L’investissement dans les entreprises est un effort de long terme. Il contribue à la croissance générale de l’économie en général par un coefficient multiplicateur supérieure à 1, là où la dépense publique est malheureusement bien en dessous (d’où une accumulation irrépressible de la dette publique). Ce ne sont pas les mesures à caractère courtermistes qui l’encourageront. Si l’Etat réclame 60% de taxes sur les plus-values, il faut qu’il accepte de prendre en charge 60% de l’investissement ! Impensable bien sûr. Ce n’est pas non plus les petits bouts d’investissements dont l’économie a besoin, vision étriquée et sans ambition. C’est d’un choc d’investissements dont on a besoin, massifs, ambitieux. Penser gros pour réussir. Et cela, c’est par l’incitation à rapatrier les capitaux que ce type de choc pourra se faire, et non pas par la spoliation.
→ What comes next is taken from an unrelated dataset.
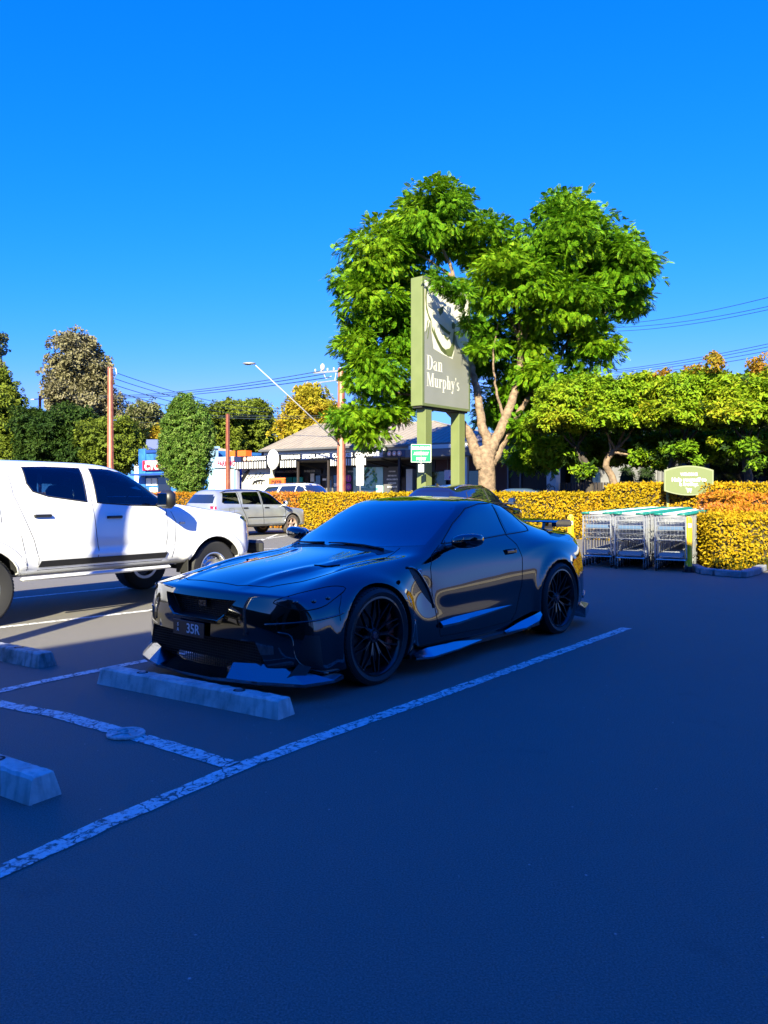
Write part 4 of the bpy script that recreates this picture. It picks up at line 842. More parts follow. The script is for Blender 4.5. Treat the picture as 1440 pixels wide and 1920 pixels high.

L’économie, l’emploi, et l’Etat, y ont infiniment plus à gagner que les rengaines dogmatiques contre les « riches », avec leurs marottes de l’ISF et de la taxation massive des plus-values.
A travers ce va et vient incessant entre impositions absurdes d’un côté et mesures incitatives de l’autre, on réalise toute l’aporie de la conception fiscale française.